In deze civiele zaak heeft de Rechtbank Den Haag op 2 februari 2022 uitspraak gedaan in een geschil tussen een melkveehouder, aangeduid als [eiser], en de Staat der Nederlanden, aangeduid als de Staat. De zaak betreft de aansprakelijkheid van de Staat voor schade die [eiser] heeft geleden als gevolg van het fosfaatreductieplan en het fosfaatrechtenstelsel. [Eiser] heeft een gemengd bedrijf met melkvee en varkens en stelt dat hij door de late erkenning als knelgeval onder deze stelsels meer heeft moeten reduceren dan noodzakelijk was.
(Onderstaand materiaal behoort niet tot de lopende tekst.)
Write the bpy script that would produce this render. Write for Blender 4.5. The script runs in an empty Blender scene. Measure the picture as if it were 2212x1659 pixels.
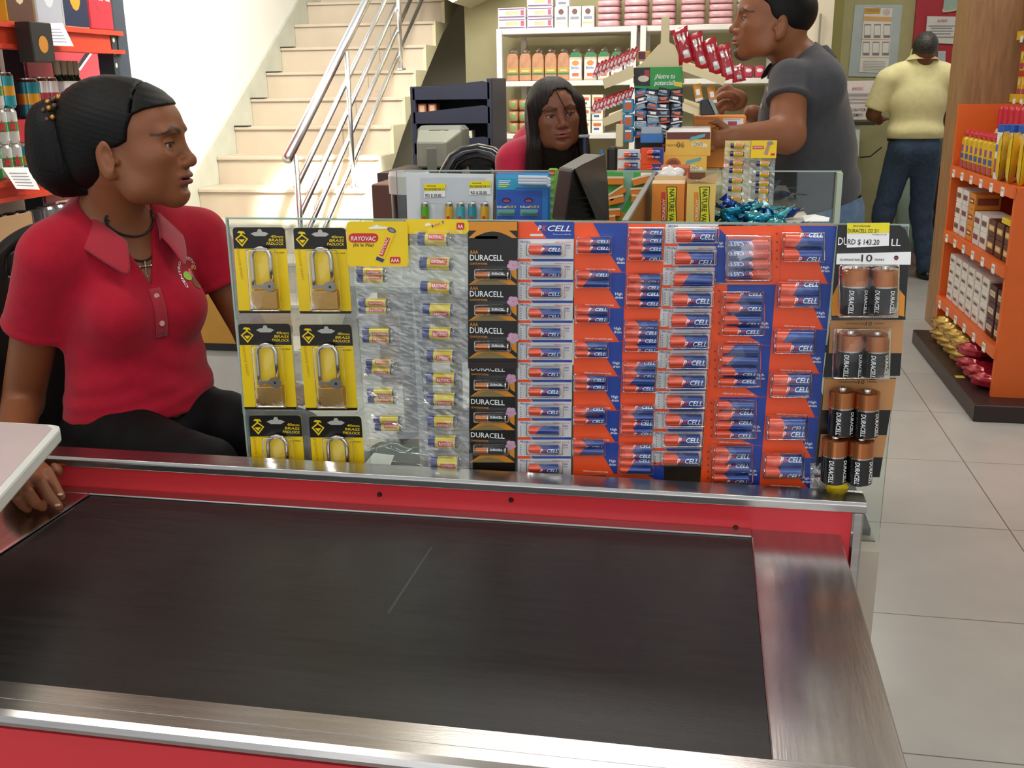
import bpy, bmesh, math, random
import numpy as np
from mathutils import Matrix, Vector
random.seed(7); RNG=np.random.default_rng(7)
scn=bpy.context.scene; COL=scn.collection
# ---------- camera ----------
F=2200.0; PT,RL,YW=[math.radians(v) for v in (16.35,0.79,10.8)]; CH=1.4
_cy,_sy=math.cos(YW),math.sin(YW)
FW=np.array([-_sy*math.cos(PT),_cy*math.cos(PT),-math.sin(PT)]); RT=np.array([_cy,_sy,0.]); DN=-np.cross(RT,FW)
CM=np.array([RT*math.cos(RL)+DN*math.sin(RL),-RT*math.sin(RL)+DN*math.cos(RL),FW])
cam=bpy.data.cameras.new('camera'); cam.sensor_width=36; cam.lens=F/2212*36; cam.clip_start=.02
co=bpy.data.objects.new('camera',cam); COL.objects.link(co)
mw=Matrix.Identity(4)
for i in range(3): mw[i][0]=CM[0][i]; mw[i][1]=-CM[1][i]; mw[i][2]=-CM[2][i]
mw[2][3]=CH; co.matrix_world=mw; scn.camera=co
def _ray(x,y): return CM.T@np.array([(x-1106)/F,(y-829.5)/F,1.])
def at(x,y,Y):
    d=_ray(x,y); return np.array([0,0,CH])+d*(Y/d[1])
def atx(x,y,X):
    d=_ray(x,y); return np.array([0,0,CH])+d*(X/d[0])
def atz(x,y,z):
    d=_ray(x,y); return np.array([0,0,CH])+d*((z-CH)/d[2])
# ---------- light ----------
scn.view_settings.view_transform='Standard'; scn.view_settings.look='None'; scn.view_settings.gamma=1
scn.view_settings.exposure=0.0; scn.view_settings.use_curve_mapping=False
w=bpy.data.worlds.new('world'); scn.world=w; w.use_nodes=True
w.node_tree.nodes['Background'].inputs[0].default_value=(.93,.97,1,1); w.node_tree.nodes['Background'].inputs[1].default_value=.70
def area(name,loc,target,sx,sy,power,col=(1,1,1)):
    l=bpy.data.lights.new(name,'AREA'); l.shape='RECTANGLE'; l.size=sx; l.size_y=sy; l.energy=power; l.color=col
    o=bpy.data.objects.new(name,l); COL.objects.link(o); o.location=loc
    o.rotation_euler=(Vector(target)-Vector(loc)).to_track_quat('-Z','Y').to_euler(); return o
for i,(x,y,e) in enumerate([(-1.6,1.2,17),(0.6,1.2,17),(-.4,3.6,22),(1.9,4.3,26),(1.2,7.2,34),(-.8,6.0,20)]):
    area('ceiling_tube_light',(x,y,2.93),(x,y,0),1.3,.35,e*.86,(1,.97,.9))
area('front_fill_light',(.2,-1.6,1.9),(-.3,2.0,.9),3.2,1.8,20,(.98,.99,1))  # added fill lamp behind the camera, brightens the card fronts; no window modelled
area('stair_window_light',(-1.2,4.7,2.7),(-3.0,6.3,1.2),1.1,.9,90,(1,.985,.95))
sp=bpy.data.lights.new('stair_sunbeam','SPOT'); sp.energy=2600; sp.spot_size=math.radians(15); sp.spot_blend=.5; sp.shadow_soft_size=.06; sp.color=(1,.98,.93)
so=bpy.data.objects.new('stair_sunbeam',sp); COL.objects.link(so); so.location=(-.9,3.7,2.85)
so.rotation_euler=(Vector((-2.2,5.8,.75))-so.location).to_track_quat('-Z','Y').to_euler()
# ---------- materials ----------
def lin(h):
    if isinstance(h,str):
        h=h.lstrip('#'); c=[int(h[i:i+2],16)/255 for i in (0,2,4)]
        return tuple((v/12.92 if v<=.04045 else ((v+.055)/1.055)**2.4) for v in c)+(1,)
    return tuple(h)+(1,)
MATS={}
def mat(name,col='#808080',rough=.5,metal=0,noise=None,bump=None,stretch=None,coat=0,alpha=1,spec=.5,sss=0,emit=0,attr=None,trans=0,col2=None,sheen=0):
    if name in MATS: return MATS[name]
    m=bpy.data.materials.new(name); m.use_nodes=True; nt=m.node_tree; N=nt.nodes; L=nt.links; b=N['Principled BSDF']
    c=lin(col); b.inputs['Base Color'].default_value=c; b.inputs['Roughness'].default_value=rough; b.inputs['Metallic'].default_value=metal
    b.inputs['Specular IOR Level'].default_value=spec; b.inputs['Coat Weight'].default_value=coat; b.inputs['Coat Roughness'].default_value=.12; b.inputs['Alpha'].default_value=alpha
    b.inputs['Sheen Weight'].default_value=sheen
    if trans: b.inputs['Transmission Weight'].default_value=trans; b.inputs['IOR'].default_value=1.45
    if sss: b.inputs['Subsurface Weight'].default_value=sss; b.inputs['Subsurface Radius'].default_value=(.012,.005,.003); b.inputs['Subsurface Scale'].default_value=.4
    if emit: b.inputs['Emission Color'].default_value=c; b.inputs['Emission Strength'].default_value=emit
    if noise is None and not attr: noise=(9,.06)
    tc=N.new('ShaderNodeTexCoord'); mp=N.new('ShaderNodeMapping'); L.new(tc.outputs['Object'],mp.inputs[0])
    if stretch: mp.inputs['Scale'].default_value=stretch
    src=None
    if attr:
        a=N.new('ShaderNodeAttribute'); a.attribute_name='Col'; src=a.outputs['Color']
        L.new(src,b.inputs['Base Color'])
    if noise:
        n=N.new('ShaderNodeTexNoise'); n.inputs['Scale'].default_value=noise[0]; n.inputs['Detail'].default_value=5; L.new(mp.outputs[0],n.inputs[0])
        r=N.new('ShaderNodeMapRange'); r.inputs[1].default_value=.3; r.inputs[2].default_value=.7; r.inputs[3].default_value=0; r.inputs[4].default_value=1; L.new(n.outputs[0],r.inputs[0])
        mx=N.new('ShaderNodeMix'); mx.data_type='RGBA'; L.new(r.outputs[0],mx.inputs[0])
        if src:
            mx.blend_type='MULTIPLY'; L.new(src,mx.inputs[6]); mx.inputs[0].default_value=1
            rr=N.new('ShaderNodeMapRange'); rr.inputs[3].default_value=1-noise[1]; rr.inputs[4].default_value=1; L.new(n.outputs[0],rr.inputs[0]); L.new(rr.outputs[0],mx.inputs[7])
            for l in list(mx.inputs[0].links): L.remove(l)
            mx.inputs[0].default_value=1
        else:
            mx.inputs[6].default_value=tuple(max(0,v*(1-noise[1])) for v in c[:3])+(1,); mx.inputs[7].default_value=lin(col2) if col2 else tuple(min(1,v*(1+noise[1])) for v in c[:3])+(1,)
        L.new(mx.outputs[2],b.inputs['Base Color'])
    if bump:
        n=N.new('ShaderNodeTexNoise'); n.inputs['Scale'].default_value=bump[0]; n.inputs['Detail'].default_value=3; L.new(mp.outputs[0],n.inputs[0])
        bp=N.new('ShaderNodeBump'); bp.inputs['Strength'].default_value=bump[1]; bp.inputs['Distance'].default_value=.003; L.new(n.outputs[0],bp.inputs['Height']); L.new(bp.outputs[0],b.inputs['Normal'])
    MATS[name]=m; return m
def film(name,tint=(.97,.98,1),base=.05,rough=.08,bump=None,gl=(1,1,1),milk=0):
    """clear sheet: transparent mixed with gloss by view angle"""
    if name in MATS: return MATS[name]
    m=bpy.data.materials.new(name); m.use_nodes=True; nt=m.node_tree; N=nt.nodes; L=nt.links; N.remove(N['Principled BSDF'])
    t=N.new('ShaderNodeBsdfTransparent'); t.inputs[0].default_value=tint+(1,); g=N.new('ShaderNodeBsdfGlossy'); g.inputs['Roughness'].default_value=rough; g.inputs[0].default_value=gl+(1,)
    lw=N.new('ShaderNodeLayerWeight'); lw.inputs[0].default_value=.25
    r=N.new('ShaderNodeMapRange'); r.inputs[3].default_value=base; r.inputs[4].default_value=.9; L.new(lw.outputs['Fresnel'],r.inputs[0])
    mx=N.new('ShaderNodeMixShader'); L.new(r.outputs[0],mx.inputs[0]); L.new(t.outputs[0],mx.inputs[1]); L.new(g.outputs[0],mx.inputs[2]); sh_=mx.outputs[0]
    if milk:
        df=N.new('ShaderNodeBsdfDiffuse'); df.inputs[0].default_value=(.86,.88,.88,1); m2=N.new('ShaderNodeMixShader'); m2.inputs[0].default_value=milk; L.new(sh_,m2.inputs[1]); L.new(df.outputs[0],m2.inputs[2]); sh_=m2.outputs[0]
    L.new(sh_,N['Material Output'].inputs[0])
    if bump:
        tc=N.new('ShaderNodeTexCoord'); n=N.new('ShaderNodeTexNoise'); n.inputs['Scale'].default_value=bump[0]; n.inputs['Detail'].default_value=4; L.new(tc.outputs['Object'],n.inputs[0])
        bp=N.new('ShaderNodeBump'); bp.inputs['Strength'].default_value=bump[1]; bp.inputs['Distance'].default_value=.004; L.new(n.outputs[0],bp.inputs['Height'])
        L.new(bp.outputs[0],g.inputs['Normal']); L.new(bp.outputs[0],lw.inputs['Normal'])
    MATS[name]=m; return m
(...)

De rechtbank heeft vastgesteld dat de Staat onrechtmatig heeft gehandeld door niet tijdig te beslissen op het beroep van [eiser] op de knelgevallenregeling, wat heeft geleid tot schade in de vorm van melkproductieverlies.
De rechtbank heeft de schade berekend op basis van het verschil tussen het maximum aantal grootvee-eenheden (GVE) dat [eiser] had kunnen houden en het werkelijke aantal GVE in de jaren 2017 en 2019. De rechtbank heeft de schade over 2017 vastgesteld op € 17.708,85 en over 2019 op € 16.984. Na aftrek van eerder ontvangen bonussen van de Staat, heeft de rechtbank de totale schade vastgesteld op € 19.692,85, te vermeerderen met wettelijke rente. Daarnaast is de Staat veroordeeld tot betaling van de proceskosten, die zijn begroot op € 2.848,38.
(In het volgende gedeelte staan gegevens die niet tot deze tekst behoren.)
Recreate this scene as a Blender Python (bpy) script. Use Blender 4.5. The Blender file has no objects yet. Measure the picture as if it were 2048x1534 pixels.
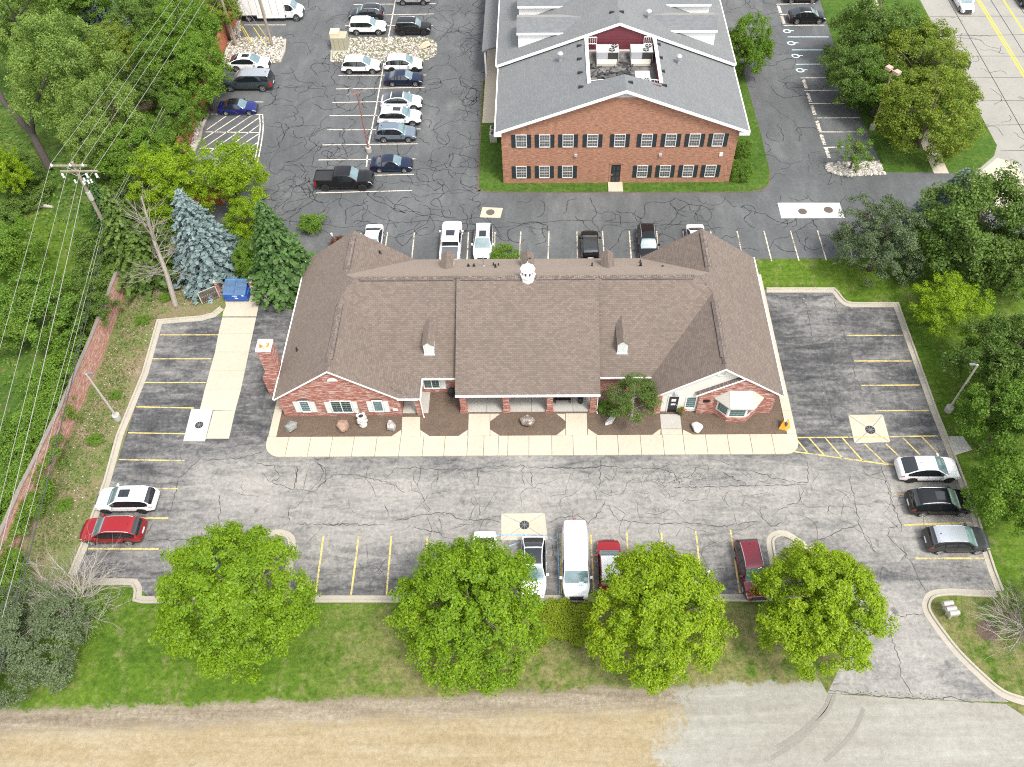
import bpy, math, random
import numpy as np
from mathutils import Vector, Matrix

# ------------------------------------------------------------------ camera, sky, sun, exposure
SC = bpy.context.scene
COL = SC.collection
FPX, HGT = 1680.0, 58.0
PITCH = math.atan(2210 / FPX)
ROLL = .006
CX, CY = 1091.0, 767.0
vF = np.array([0, math.cos(PITCH), -math.sin(PITCH)])
_U0 = np.array([0, math.sin(PITCH), math.cos(PITCH)])
_X0 = np.array([1., 0, 0])
vR = _X0 * math.cos(ROLL) - _U0 * math.sin(ROLL)
vU = _U0 * math.cos(ROLL) + _X0 * math.sin(ROLL)
EYE = np.array([0, 0, HGT])

def at(px, py, z=0.0):
    """surveyed point of the photograph (2048 px wide) -> metres on the level z"""
    d = vF * FPX + vR * (px - CX) - vU * (py - CY)
    p = EYE + d * ((z - HGT) / d[2])
    return (float(p[0]), float(p[1]), float(z))

def pxm(py, z=0.0):
    return math.cos(PITCH) * (py + 1443) / (HGT - z)

cam = bpy.data.cameras.new('camera'); camo = bpy.data.objects.new('camera', cam); COL.objects.link(camo)
cam.sensor_fit = 'HORIZONTAL'; cam.sensor_width = 36; cam.lens = FPX / 2048 * 36
cam.shift_x = -(CX - 1024) / 2048; cam.clip_start = .5; cam.clip_end = 2000
mw = Matrix.Identity(4)
for i in range(3):
    mw[i][0] = vR[i]; mw[i][1] = vU[i]; mw[i][2] = -vF[i]; mw[i][3] = EYE[i]
camo.matrix_world = mw
SC.camera = camo

SUN_EL, SUN_AZ = math.radians(61), math.radians(138)      # azimuth clockwise from +Y
w = bpy.data.worlds.new('World'); SC.world = w; w.use_nodes = True
nt = w.node_tree; nt.nodes.clear()
sky = nt.nodes.new('ShaderNodeTexSky'); sky.sky_type = 'NISHITA'; sky.sun_disc = False
sky.sun_elevation = SUN_EL; sky.sun_rotation = SUN_AZ; sky.dust_density = 3; sky.air_density = 1.0
hs = nt.nodes.new('ShaderNodeHueSaturation'); hs.inputs['Saturation'].default_value = .3
bg = nt.nodes.new('ShaderNodeBackground'); bg.inputs['Strength'].default_value = .15
wo = nt.nodes.new('ShaderNodeOutputWorld')
nt.links.new(sky.outputs[0], hs.inputs['Color']); nt.links.new(hs.outputs[0], bg.inputs['Color']); nt.links.new(bg.outputs[0], wo.inputs['Surface'])
sl = bpy.data.lights.new('sun', 'SUN'); sl.energy = 1.3; sl.angle = math.radians(12); sl.color = (1, .955, .88)
so = bpy.data.objects.new('sun', sl); COL.objects.link(so)
sd = Vector((math.sin(SUN_AZ) * math.cos(SUN_EL), math.cos(SUN_AZ) * math.cos(SUN_EL), math.sin(SUN_EL)))
so.rotation_euler = sd.to_track_quat('Z', 'Y').to_euler(); so.location = (40, 60, 120)
SC.view_settings.view_transform = 'Standard'; SC.view_settings.look = 'None'
SC.view_settings.exposure = 1.3; SC.view_settings.gamma = 1; SC.view_settings.use_curve_mapping = False
SC.cycles.use_denoising = False; SC.cycles.pixel_filter_type = 'BLACKMAN_HARRIS'; SC.cycles.filter_width = 1.1; SC.cycles.max_bounces = 6; SC.cycles.transparent_max_bounces = 4

rnd = random.Random(7)

# ------------------------------------------------------------------ material helpers
class G:
    def __init__(s, name):
        s.m = bpy.data.materials.new(name); s.m.use_nodes = True; s.t = s.m.node_tree; s.t.nodes.clear()
        s.out = s.t.nodes.new('ShaderNodeOutputMaterial')
    def n(s, typ, inp=None, **props):
        nd = s.t.nodes.new(typ)
        for k, v in props.items(): setattr(nd, k, v)
        for k, v in (inp or {}).items(): s.set(nd.inputs[k], v)
        return nd
    def set(s, sock, v):
        if isinstance(v, bpy.types.NodeSocket): s.t.links.new(v, sock)
        elif isinstance(v, (tuple, list)) and len(v) == 3 and sock.type == 'RGBA': sock.default_value = (*v, 1)
        else: sock.default_value = v
    def pos(s): return s.n('ShaderNodeNewGeometry').outputs['Position']
    def island(s): return s.n('ShaderNodeNewGeometry').outputs['Random Per Island']
    def obj(s): return s.n('ShaderNodeTexCoord').outputs['Object']
    def uv(s): return s.n('ShaderNodeUVMap').outputs[0]
    def orand(s): return s.n('ShaderNodeObjectInfo').outputs['Random']
    def map(s, v, sc=(1, 1, 1), loc=(0, 0, 0), rot=(0, 0, 0)):
        return s.n('ShaderNodeMapping', {'Vector': v, 'Scale': sc, 'Location': loc, 'Rotation': rot}).outputs[0]
    def noise(s, v, scale, detail=4, rough=.6, dist=0):
        return s.n('ShaderNodeTexNoise', {'Vector': v, 'Scale': scale, 'Detail': detail, 'Roughness': rough, 'Distortion': dist}).outputs[0]
    def ramp(s, f, stops):
        nd = s.n('ShaderNodeValToRGB', {'Fac': f}); e = nd.color_ramp.elements
        while len(e) < len(stops): e.new(.5)
        for el, (p, c) in zip(e, stops):
            el.position = p; el.color = (*(c if isinstance(c, (tuple, list)) else (c, c, c)), 1)
        return nd.outputs[0]
    def step(s, f, a, b):
        return s.n('ShaderNodeMapRange', {'Value': f, 'From Min': a, 'From Max': b}, clamp=True).outputs[0]
    def mix(s, f, a, b, mode='MIX'):
        nd = s.n('ShaderNodeMix', data_type='RGBA', blend_type=mode)
        s.set(nd.inputs[0], f); s.set(nd.inputs[6], a); s.set(nd.inputs[7], b)
        return nd.outputs[2]
    def ma(s, op, a, b=0.0):
        nd = s.n('ShaderNodeMath', operation=op); s.set(nd.inputs[0], a); s.set(nd.inputs[1], b)
        return nd.outputs[0]
    def sep(s, v):
        return s.n('ShaderNodeSeparateXYZ', {'Vector': v}).outputs
    def bump(s, h, st=.3, d=.02):
        return s.n('ShaderNodeBump', {'Height': h, 'Strength': st, 'Distance': d}).outputs[0]
    def pr(s, color, rough=.8, normal=None, metal=0.0, spec=.5, coat=0.0, **kw):
        nd = s.n('ShaderNodeBsdfPrincipled', {'Base Color': color, 'Roughness': rough, 'Metallic': metal, 'Specular IOR Level': spec, 'Coat Weight': coat, 'Coat Roughness': .05, 'Sheen Weight': kw.get('sheen', 0.0), 'Sheen Roughness': .35, 'Sheen Tint': (1, .84, .68, 1)})
        if normal is not None: s.set(nd.inputs['Normal'], normal)
        s.t.links.new(nd.outputs[0], s.out.inputs[0]); return s.m

def plain(name, c, rough=.7, metal=0.0, var=.12, coat=0.0, spec=.5):
    g = G(name); n = g.noise(g.obj(), 6, 5)
    col = g.mix(n, tuple(x * (1 - var) for x in c), tuple(min(1, x * (1 + var)) for x in c))
    return g.pr(col, rough, metal=metal, coat=coat, spec=spec)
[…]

De uitspraak benadrukt de verantwoordelijkheden van de overheid in het kader van het fosfaatreductieplan en de gevolgen van onrechtmatige besluitvorming voor agrarische ondernemers. De rechtbank heeft de vordering van [eiser] grotendeels toegewezen, maar de gevorderde buitengerechtelijke kosten zijn afgewezen wegens gebrek aan onderbouwing.